* A run of records *
****************

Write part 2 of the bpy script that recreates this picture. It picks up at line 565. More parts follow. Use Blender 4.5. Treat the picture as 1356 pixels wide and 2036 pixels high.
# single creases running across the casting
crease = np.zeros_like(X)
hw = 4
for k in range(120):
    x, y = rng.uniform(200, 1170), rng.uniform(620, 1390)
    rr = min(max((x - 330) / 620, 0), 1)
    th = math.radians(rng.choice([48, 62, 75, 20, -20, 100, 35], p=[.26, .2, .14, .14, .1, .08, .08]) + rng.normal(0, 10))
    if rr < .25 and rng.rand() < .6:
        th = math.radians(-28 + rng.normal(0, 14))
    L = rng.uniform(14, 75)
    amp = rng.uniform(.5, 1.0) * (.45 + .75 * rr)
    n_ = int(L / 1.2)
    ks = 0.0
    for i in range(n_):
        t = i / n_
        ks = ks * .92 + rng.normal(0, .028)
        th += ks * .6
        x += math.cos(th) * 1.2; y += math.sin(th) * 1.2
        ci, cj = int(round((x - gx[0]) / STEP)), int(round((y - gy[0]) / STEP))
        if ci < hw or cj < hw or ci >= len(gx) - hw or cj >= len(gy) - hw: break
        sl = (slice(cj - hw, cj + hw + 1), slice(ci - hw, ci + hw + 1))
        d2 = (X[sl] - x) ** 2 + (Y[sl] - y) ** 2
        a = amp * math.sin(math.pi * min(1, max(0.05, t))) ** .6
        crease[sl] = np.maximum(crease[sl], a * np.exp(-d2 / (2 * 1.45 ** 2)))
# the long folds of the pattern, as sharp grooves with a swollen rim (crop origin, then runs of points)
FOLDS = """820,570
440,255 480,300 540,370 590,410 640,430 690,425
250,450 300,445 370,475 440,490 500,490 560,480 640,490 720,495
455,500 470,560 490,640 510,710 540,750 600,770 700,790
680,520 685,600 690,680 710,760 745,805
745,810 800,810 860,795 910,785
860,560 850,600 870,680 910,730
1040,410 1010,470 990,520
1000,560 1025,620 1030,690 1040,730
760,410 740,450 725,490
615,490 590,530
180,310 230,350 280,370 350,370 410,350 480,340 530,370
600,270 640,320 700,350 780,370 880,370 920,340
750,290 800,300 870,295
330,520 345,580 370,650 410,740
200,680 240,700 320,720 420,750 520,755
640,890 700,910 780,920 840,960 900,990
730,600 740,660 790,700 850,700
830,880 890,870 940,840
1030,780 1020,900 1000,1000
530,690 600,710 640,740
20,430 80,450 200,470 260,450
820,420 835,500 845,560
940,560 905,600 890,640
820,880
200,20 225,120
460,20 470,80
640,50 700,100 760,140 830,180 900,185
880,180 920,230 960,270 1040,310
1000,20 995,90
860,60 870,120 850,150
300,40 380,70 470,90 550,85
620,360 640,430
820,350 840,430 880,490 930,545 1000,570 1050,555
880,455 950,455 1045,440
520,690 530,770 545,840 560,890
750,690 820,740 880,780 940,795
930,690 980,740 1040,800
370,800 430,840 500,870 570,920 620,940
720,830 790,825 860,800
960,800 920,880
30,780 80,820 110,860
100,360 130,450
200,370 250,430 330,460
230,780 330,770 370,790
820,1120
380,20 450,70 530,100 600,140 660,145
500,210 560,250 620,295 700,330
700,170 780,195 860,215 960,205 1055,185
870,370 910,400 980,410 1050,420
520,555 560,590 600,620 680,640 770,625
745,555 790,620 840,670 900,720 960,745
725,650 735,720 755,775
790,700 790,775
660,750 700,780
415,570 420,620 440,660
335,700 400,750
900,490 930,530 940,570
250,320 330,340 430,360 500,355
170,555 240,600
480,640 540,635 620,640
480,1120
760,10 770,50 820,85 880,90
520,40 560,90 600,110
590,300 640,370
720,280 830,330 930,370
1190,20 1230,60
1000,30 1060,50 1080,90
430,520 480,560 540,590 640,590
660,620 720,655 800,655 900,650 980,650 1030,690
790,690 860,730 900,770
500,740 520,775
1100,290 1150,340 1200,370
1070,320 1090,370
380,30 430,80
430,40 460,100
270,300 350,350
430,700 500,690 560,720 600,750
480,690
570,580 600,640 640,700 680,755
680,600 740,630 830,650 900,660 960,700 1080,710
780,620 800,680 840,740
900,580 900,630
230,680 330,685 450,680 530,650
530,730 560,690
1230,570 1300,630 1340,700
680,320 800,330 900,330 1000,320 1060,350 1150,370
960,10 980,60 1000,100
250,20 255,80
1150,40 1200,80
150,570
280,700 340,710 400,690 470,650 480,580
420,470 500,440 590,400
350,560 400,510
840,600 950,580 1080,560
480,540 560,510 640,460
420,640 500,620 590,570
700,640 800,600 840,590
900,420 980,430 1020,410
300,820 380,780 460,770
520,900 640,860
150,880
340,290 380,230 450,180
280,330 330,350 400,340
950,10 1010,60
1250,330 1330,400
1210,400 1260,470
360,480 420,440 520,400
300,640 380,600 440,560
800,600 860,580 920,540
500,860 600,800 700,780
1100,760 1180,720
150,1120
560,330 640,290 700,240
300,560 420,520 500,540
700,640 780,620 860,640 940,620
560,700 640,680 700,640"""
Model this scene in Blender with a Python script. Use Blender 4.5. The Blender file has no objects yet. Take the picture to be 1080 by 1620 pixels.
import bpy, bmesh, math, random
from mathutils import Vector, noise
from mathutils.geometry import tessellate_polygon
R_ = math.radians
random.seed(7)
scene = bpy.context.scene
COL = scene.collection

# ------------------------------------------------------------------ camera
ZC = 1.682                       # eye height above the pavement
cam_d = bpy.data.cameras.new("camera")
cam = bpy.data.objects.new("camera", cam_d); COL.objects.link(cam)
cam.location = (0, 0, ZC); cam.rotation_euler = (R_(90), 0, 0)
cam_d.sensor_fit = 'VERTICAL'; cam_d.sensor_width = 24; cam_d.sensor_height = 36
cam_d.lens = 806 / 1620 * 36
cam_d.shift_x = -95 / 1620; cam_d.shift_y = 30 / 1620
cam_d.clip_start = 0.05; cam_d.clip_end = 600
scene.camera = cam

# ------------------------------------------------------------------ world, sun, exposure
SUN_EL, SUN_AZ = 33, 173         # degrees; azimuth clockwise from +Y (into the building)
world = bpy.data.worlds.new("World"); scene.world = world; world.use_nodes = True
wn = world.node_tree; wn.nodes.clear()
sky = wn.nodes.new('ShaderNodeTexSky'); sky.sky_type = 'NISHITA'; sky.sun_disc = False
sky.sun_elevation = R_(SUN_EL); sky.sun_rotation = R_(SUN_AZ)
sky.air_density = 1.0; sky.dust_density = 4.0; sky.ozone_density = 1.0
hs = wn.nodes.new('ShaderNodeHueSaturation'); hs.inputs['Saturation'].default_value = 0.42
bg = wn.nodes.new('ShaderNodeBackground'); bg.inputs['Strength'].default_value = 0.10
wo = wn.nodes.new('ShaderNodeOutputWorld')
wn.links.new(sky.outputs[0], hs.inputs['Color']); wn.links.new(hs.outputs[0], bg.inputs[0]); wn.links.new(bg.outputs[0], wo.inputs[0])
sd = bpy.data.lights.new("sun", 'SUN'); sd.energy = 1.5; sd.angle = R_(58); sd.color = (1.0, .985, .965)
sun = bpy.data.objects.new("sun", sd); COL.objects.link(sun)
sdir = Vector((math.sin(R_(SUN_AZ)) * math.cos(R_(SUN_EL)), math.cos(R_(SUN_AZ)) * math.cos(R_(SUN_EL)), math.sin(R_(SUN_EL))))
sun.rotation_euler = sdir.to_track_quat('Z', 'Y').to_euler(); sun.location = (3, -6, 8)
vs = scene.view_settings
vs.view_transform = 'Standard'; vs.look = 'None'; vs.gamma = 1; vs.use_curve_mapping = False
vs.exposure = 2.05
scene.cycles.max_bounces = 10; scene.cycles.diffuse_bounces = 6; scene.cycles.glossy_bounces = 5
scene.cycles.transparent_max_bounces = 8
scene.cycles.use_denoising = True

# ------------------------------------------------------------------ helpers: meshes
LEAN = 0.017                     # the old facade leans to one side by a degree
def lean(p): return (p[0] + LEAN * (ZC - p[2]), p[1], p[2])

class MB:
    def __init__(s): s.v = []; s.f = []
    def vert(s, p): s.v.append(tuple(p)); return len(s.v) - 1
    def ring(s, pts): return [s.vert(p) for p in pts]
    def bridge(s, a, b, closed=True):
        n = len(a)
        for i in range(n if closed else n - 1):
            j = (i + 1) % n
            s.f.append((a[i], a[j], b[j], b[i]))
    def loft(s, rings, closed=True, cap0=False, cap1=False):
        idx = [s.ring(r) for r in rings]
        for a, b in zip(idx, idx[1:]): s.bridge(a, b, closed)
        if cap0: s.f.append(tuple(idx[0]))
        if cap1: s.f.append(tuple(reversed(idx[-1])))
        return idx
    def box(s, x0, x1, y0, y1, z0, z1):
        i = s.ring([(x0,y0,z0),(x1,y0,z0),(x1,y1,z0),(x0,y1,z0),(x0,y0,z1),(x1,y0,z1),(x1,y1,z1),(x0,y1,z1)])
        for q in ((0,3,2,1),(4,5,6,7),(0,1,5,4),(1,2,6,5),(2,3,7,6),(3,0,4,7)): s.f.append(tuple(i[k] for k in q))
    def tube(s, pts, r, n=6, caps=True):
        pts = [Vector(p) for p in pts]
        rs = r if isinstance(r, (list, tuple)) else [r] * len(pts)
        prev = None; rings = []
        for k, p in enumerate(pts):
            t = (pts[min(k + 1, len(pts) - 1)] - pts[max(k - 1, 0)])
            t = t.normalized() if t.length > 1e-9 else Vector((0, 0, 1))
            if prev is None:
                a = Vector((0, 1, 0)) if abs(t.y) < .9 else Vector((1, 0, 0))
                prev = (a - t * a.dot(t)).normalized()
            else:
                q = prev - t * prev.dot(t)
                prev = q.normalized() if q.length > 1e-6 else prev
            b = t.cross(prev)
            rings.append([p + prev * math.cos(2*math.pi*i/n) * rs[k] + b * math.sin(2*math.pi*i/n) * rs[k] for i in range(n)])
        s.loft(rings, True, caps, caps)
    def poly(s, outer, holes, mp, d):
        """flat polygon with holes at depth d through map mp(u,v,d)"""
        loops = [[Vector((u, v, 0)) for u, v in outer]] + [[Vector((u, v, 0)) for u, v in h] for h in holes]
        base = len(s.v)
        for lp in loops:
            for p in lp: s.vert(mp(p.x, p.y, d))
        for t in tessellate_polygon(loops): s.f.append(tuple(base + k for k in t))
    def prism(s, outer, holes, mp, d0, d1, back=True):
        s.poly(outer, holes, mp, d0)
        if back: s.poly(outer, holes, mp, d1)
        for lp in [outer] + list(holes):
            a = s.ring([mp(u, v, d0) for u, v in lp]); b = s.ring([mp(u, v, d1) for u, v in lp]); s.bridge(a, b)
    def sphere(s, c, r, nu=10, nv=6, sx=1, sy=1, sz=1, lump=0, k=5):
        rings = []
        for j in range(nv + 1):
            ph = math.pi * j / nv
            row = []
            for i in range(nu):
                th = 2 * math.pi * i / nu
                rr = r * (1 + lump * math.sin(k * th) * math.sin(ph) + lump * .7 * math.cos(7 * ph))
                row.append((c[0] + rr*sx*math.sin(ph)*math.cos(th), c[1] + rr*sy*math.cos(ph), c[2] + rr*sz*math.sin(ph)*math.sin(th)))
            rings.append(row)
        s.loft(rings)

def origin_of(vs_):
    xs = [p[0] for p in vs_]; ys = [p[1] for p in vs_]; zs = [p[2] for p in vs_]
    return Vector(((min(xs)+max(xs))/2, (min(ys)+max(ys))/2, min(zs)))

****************

* Written request *
Quote word for word every line from the one that has "Model this scene" through the one that has "COL = scene.collection".

* The answer *
Model this scene in Blender with a Python script. Use Blender 4.5. The Blender file has no objects yet. Take the picture to be 1080 by 1620 pixels.
import bpy, bmesh, math, random
from mathutils import Vector, noise
from mathutils.geometry import tessellate_polygon
R_ = math.radians
random.seed(7)
scene = bpy.context.scene
COL = scene.collection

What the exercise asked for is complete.